Les quinquas se rebellent
Ces nouveaux militants dénoncent les discriminations dont ils sont l'objet

La pétition a recueilli plus de 760 signatures. Certaines sont parfois assorties de commentaires. Ainsi, Georges, ingénieur de 58 ans, précise qu'il n'a, en deux ans, pas eu un seul entretien d'embauche. Martine, 54 ans, assistance de direction polyvalente, s'est entendu dire qu'elle était « trop âgée par son patron qui a préféré une jeune minette… ». Entre les lignes, beaucoup d'amertume, mais aussi de la rage. C'est justement cette colère que les fondateurs d'actuchomage.org veulent fédérer.

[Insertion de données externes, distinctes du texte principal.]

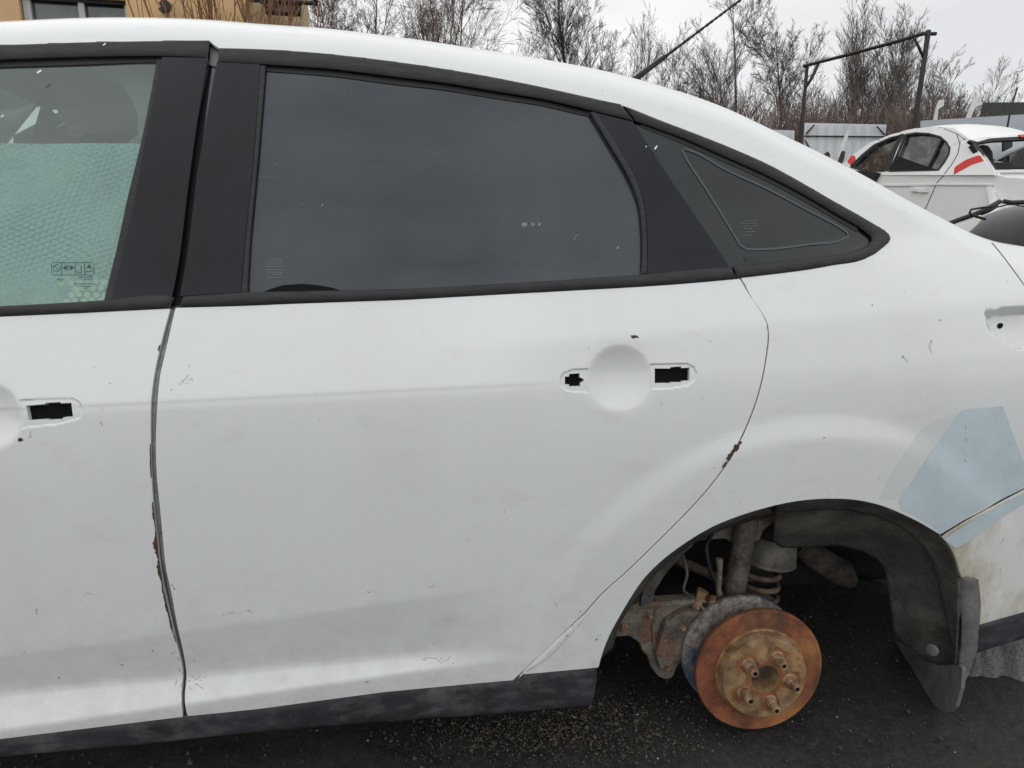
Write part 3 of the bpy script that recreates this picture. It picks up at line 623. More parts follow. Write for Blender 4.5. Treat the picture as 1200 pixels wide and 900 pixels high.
for (u, v, r, a, g) in [(222, 429, 1.2, 1, 0), (201, 457, 1.6, 1, 0), (129, 449, 1.5, 1.3, 0), (44, 714, 1.6, .45, .1), (100, 696, 1.8, .4, .6), (101, 711, 1.4, .5, .5), (29, 764, 1.5, 1, 0), (179, 763, 1.7, 1, 0), (143, 779, 1, 5, 0), (69, 794, 1.6, 1.6, .5), (432, 694, .8, 5, .3), (430, 799, 1.2, 3, -.2), (508, 754, 1.2, 1.5, .2), (498, 773, .8, 6, .2), (517, 772, .8, 4, .4), (531, 777, .8, 4, .5), (690, 408, 1, 1, 0), (832, 400, 1.4, .8, .4), (899, 384, 1.5, 1.0, 0), (547, 632, 1, 1, 0), (656, 506, 1.1, 1, 0), (868, 590, 1.6, .5, .3), (855, 578, 1.2, .5, .3), (857, 585, 1, .6, .5), (859, 576, 1.5, .5, .5), (699, 749, 3, .8, .5), (785, 645, .9, .25, 0), (1022, 358, 1.5, 1, .2), (1058, 418, .7, 3, 1.2), (1091, 400, .8, 4, 1.2), (1057, 419, .6, 4, 1.5), (1101, 375, .7, 5, .2), (1131, 540, 2.2, .6, 0), (1130, 530, 1.5, .6, 0), (1137, 551, 1.3, .7, 0), (1147, 567, 1, .5, 0), (1069, 557, .9, .4, 0), (291, 715, .7, 4, .2), (262, 720, .6, 5, .3), (210, 450, .7, 4, .2), (214, 446, .6, 4, -.6), (219, 449, .6, 5, -.1), (226, 446, .6, 3, .8), (228, 774, .8, 3, .2), (222, 798, 1.4, 2, 0), (231, 802, 1.2, 2, .2), (235, 797, 1, 2, 0), (240, 794, 1, 1.6, 0), (1131, 500, .6, 9, 1.5), (1132, 515, .8, 7, 1.5), (37, 512, .5, 7, 0), (120, 480, .5, 5, .9), (680, 716, .5, 8, .7), (664, 745, 1, 3, .8), (671, 733, .7, 4, .8), (985, 560, .6, 3, 0), (1180, 330, .6, 4, .6)]:
    ch.append(chip(u, v, r*.72, a, g, 9, .65))
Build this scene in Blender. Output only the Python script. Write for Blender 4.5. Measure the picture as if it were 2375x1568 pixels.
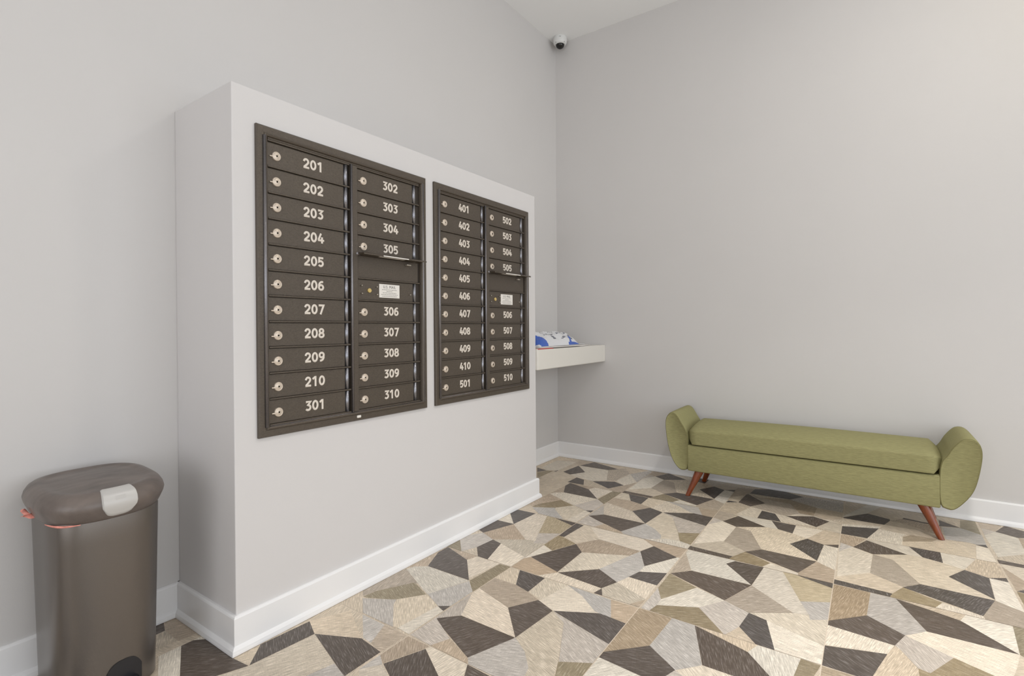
import bpy, bmesh, math, random
from mathutils import Vector, Matrix

for o in list(bpy.data.objects):
    bpy.data.objects.remove(o)
SC = bpy.context.scene
COL = SC.collection
rnd = random.Random(7)

# ------------------------------------------------------------------ camera
cam_data = bpy.data.cameras.new('camera')
cam_data.sensor_fit = 'HORIZONTAL'
cam_data.sensor_width = 36.0
cam_data.lens = 36.0 * 1195.07 / 2375.0
cam_data.shift_y = -(784.0 - 765.66) / 2375.0
cam_data.clip_start = 0.02
cam = bpy.data.objects.new('camera', cam_data)
COL.objects.link(cam)
R_ = Vector((0.57187898, -0.82030655, -0.0071828))
U_ = Vector((0.00757823, -0.00347275, 0.99996525))
F_ = Vector((0.820303, 0.57191354, -0.00423047))
cam.matrix_world = Matrix(((R_.x, U_.x, -F_.x, -3.6394), (R_.y, U_.y, -F_.y, -2.0891),
                           (R_.z, U_.z, -F_.z, 1.0378), (0, 0, 0, 1)))
SC.camera = cam

# ------------------------------------------------------------------ world, lights, exposure
world = bpy.data.worlds.new('daylight')
world.use_nodes = True
world.node_tree.nodes['Background'].inputs[0].default_value = (0.80, 0.88, 1.0, 1)
world.node_tree.nodes['Background'].inputs[1].default_value = 0.2
SC.world = world

def area(name, loc, target, size, size_y, watts, color, shape='RECTANGLE', spread=180):
    d = bpy.data.lights.new(name, 'AREA')
    d.shape = shape; d.size = size; d.size_y = size_y
    d.energy = watts; d.color = color; d.spread = math.radians(spread)
    o = bpy.data.objects.new(name, d); COL.objects.link(o)
    o.location = loc
    o.rotation_euler = (Vector(target) - Vector(loc)).to_track_quat('-Z', 'Y').to_euler()
    return o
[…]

Ce site Internet, spécialisé dans la défense des droits des chômeurs, est à l'origine de la plainte déposée par sept chômeurs pour discrimination à l'embauche sur des critères d'âge. « Nous nous sommes attaqués à des supports d'emploi qui mentionnent des critères d'âge, explique Yves Barraud, ancien militant d'AC ! et responsable d'Actu Chômage. Nous avons répertorié 40 offres d'emploi mettant en cause 70 entreprises. Cette discrimination est totalement institutionnalisée chez certains recruteurs qui ne s'imaginent pas enfreindre la loi. Pourtant, c'est aussi illégal qu'une annonce stipulant que le candidat devra être de race blanche. » La Haute Autorité de lutte contre les discriminations et pour l'égalité (Halde) vient de rappeler à l'ordre les responsables de journaux sur l'interdiction de mentionner un âge limite. Le collectif Quinquas citoyens, qui regroupe des chômeurs, a tenu ses premières assises avant l'été en rassemblant près de 400 personnes. « Nous ne nous interdisons pas de déposer une plainte, explique Jean-Marcel Bulté, un des cofondateurs. Ce qu'il nous faut dénoncer, ce sont autant les discriminations que l'incroyable indifférence qui les entoure. » À moins de deux ans de l'élection présidentielle, ces nouveaux militants veulent en faire un thème prioritaire.